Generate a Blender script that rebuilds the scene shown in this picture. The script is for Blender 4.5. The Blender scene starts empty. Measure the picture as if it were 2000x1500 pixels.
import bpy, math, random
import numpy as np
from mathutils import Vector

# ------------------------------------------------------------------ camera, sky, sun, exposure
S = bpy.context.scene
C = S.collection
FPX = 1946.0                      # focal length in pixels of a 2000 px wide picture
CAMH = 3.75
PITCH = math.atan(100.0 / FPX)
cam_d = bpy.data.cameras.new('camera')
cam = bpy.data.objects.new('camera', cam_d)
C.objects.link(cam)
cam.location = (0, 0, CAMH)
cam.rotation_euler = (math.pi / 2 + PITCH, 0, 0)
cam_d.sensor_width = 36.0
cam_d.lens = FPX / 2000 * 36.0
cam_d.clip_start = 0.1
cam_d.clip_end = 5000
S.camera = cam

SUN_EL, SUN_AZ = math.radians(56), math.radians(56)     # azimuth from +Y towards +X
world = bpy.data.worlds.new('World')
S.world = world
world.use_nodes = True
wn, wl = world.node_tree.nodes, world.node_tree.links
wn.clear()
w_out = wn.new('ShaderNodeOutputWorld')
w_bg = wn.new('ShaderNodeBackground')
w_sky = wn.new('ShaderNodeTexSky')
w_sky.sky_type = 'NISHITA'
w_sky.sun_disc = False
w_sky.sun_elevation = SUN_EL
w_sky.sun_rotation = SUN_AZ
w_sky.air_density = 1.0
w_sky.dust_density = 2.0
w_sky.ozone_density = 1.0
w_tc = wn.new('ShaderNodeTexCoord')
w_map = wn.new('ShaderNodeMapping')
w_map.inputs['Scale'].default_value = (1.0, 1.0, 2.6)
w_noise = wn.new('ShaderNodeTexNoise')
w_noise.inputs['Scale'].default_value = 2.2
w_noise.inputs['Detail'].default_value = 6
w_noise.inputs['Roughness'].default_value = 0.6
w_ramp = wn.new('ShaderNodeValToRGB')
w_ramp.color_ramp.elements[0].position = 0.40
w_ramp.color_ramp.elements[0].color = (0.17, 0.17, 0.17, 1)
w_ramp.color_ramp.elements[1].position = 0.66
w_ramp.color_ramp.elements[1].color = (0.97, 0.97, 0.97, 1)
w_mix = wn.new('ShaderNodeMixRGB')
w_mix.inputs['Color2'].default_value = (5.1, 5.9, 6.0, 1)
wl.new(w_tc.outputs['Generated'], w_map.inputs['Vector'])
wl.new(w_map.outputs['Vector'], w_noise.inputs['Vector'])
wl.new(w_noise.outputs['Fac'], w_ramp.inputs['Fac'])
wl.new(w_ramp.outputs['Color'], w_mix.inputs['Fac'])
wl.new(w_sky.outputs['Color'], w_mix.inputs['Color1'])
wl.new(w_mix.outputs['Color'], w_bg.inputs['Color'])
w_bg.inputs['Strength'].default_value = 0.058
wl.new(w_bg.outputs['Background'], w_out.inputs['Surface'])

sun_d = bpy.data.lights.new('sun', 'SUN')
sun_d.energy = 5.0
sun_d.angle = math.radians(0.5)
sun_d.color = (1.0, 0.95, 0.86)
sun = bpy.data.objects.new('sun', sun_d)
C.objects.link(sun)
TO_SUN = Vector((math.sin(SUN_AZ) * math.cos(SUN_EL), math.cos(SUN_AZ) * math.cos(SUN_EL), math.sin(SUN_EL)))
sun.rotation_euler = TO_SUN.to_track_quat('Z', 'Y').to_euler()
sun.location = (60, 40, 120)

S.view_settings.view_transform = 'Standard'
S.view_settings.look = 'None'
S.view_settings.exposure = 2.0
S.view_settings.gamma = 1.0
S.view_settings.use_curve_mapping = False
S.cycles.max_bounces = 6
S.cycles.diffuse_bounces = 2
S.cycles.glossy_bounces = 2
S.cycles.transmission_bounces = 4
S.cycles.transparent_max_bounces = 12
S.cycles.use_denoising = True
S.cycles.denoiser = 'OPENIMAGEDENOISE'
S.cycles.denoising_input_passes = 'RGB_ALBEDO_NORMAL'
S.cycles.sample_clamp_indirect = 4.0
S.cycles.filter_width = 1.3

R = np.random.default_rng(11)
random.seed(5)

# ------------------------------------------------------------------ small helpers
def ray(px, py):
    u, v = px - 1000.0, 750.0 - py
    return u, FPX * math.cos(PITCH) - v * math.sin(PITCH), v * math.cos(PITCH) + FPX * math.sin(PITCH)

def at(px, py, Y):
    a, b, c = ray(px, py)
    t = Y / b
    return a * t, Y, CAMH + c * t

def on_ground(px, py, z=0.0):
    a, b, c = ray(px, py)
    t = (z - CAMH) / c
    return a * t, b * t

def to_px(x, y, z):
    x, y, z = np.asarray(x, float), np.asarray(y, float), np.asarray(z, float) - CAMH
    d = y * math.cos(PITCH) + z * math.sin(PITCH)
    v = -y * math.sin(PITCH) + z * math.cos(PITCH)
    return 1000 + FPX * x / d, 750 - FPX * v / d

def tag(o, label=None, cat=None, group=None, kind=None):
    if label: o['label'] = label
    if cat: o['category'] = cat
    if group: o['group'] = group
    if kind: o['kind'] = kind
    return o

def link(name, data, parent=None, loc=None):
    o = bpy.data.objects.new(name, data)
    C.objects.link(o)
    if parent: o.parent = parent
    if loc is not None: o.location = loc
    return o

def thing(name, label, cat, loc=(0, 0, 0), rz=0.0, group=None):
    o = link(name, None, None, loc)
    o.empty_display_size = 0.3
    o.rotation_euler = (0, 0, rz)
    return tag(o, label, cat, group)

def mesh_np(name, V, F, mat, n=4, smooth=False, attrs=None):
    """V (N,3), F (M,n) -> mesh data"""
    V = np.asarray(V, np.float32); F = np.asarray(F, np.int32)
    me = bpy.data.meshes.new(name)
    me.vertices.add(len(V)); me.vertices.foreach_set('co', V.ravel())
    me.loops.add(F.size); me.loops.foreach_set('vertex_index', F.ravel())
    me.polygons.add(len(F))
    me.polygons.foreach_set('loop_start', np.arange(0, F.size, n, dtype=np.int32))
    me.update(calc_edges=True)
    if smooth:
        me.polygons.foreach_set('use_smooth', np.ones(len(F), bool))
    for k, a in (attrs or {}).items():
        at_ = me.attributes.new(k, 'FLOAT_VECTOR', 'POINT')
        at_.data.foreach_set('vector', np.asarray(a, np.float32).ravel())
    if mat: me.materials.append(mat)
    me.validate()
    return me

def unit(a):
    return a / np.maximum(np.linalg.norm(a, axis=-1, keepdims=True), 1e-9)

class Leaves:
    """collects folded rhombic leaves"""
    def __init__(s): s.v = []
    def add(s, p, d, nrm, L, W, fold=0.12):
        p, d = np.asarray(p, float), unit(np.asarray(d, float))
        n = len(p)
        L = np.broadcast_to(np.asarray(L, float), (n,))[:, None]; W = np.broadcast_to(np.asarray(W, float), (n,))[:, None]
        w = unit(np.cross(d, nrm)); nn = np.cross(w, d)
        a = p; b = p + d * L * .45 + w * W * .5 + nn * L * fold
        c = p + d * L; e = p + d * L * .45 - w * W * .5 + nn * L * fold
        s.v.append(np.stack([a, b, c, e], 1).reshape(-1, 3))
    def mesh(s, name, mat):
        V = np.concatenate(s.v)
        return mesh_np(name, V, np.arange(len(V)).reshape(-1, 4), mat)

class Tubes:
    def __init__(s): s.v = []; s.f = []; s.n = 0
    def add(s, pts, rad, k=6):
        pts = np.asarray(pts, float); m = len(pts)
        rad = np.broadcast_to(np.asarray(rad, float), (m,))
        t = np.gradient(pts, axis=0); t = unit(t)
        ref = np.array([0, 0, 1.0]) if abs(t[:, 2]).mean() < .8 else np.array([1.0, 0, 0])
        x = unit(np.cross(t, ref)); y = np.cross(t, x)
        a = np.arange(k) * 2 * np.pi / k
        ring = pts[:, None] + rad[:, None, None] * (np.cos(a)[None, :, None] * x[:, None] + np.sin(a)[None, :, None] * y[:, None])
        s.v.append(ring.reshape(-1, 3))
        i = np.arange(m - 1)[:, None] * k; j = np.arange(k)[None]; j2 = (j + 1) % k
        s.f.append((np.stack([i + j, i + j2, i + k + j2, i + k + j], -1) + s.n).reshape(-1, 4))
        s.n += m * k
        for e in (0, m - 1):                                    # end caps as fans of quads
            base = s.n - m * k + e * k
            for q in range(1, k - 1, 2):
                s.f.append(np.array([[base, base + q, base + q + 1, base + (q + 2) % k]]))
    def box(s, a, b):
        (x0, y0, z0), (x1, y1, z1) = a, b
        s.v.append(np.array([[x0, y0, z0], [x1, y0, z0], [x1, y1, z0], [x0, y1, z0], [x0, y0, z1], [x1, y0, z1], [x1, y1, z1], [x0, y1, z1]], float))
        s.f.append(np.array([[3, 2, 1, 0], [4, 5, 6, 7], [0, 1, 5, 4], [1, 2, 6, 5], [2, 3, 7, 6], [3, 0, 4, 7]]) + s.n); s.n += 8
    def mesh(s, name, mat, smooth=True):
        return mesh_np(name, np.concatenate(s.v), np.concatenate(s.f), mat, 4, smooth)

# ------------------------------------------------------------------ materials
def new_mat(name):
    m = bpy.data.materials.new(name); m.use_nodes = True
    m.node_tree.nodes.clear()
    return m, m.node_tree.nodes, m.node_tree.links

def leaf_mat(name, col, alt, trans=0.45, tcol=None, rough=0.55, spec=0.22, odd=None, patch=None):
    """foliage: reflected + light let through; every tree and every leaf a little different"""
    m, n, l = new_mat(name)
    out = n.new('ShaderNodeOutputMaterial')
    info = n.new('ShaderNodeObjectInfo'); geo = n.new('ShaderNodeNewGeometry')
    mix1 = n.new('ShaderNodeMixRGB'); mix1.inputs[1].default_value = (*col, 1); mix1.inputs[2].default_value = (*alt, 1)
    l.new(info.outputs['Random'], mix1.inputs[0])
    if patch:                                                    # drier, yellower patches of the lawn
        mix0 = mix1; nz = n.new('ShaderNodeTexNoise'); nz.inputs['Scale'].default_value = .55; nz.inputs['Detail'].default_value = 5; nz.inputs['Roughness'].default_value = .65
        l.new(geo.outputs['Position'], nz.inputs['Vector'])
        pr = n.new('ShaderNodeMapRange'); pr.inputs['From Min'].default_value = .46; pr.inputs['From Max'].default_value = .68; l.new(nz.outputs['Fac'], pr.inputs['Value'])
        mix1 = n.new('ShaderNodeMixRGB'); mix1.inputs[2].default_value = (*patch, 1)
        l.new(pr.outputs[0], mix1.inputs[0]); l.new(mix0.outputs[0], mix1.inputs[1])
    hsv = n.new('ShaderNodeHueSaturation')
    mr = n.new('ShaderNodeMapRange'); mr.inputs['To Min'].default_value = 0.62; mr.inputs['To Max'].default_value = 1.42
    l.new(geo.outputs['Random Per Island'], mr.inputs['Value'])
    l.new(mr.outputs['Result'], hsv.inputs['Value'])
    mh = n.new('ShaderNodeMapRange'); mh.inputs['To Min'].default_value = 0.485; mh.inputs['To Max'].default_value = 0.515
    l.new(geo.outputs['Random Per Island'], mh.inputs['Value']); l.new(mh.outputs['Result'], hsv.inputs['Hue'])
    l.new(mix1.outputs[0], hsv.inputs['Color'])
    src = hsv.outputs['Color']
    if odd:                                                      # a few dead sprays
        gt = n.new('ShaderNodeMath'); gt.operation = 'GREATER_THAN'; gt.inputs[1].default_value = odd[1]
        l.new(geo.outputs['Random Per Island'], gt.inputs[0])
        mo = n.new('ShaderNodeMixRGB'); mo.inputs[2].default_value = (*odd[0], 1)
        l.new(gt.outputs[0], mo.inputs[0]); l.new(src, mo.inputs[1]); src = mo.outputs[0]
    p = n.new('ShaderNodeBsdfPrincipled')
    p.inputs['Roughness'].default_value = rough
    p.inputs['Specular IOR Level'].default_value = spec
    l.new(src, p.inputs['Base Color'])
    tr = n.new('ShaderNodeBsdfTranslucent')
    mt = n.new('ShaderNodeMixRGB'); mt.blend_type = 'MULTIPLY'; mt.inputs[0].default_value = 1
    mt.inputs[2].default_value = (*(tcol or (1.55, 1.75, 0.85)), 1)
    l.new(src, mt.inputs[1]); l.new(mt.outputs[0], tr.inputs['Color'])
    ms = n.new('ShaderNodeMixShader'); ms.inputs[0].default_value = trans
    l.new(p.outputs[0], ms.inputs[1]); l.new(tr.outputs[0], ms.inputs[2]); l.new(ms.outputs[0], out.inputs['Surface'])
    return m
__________
→ The request: Copy exactly the lines that run from the first line of the data to the line containing "from mathutils import Vector", please, with both ends included and nothing else.

→ Exercise solution:
Generate a Blender script that rebuilds the scene shown in this picture. The script is for Blender 4.5. The Blender scene starts empty. Measure the picture as if it were 2000x1500 pixels.
import bpy, math, random
import numpy as np
from mathutils import Vector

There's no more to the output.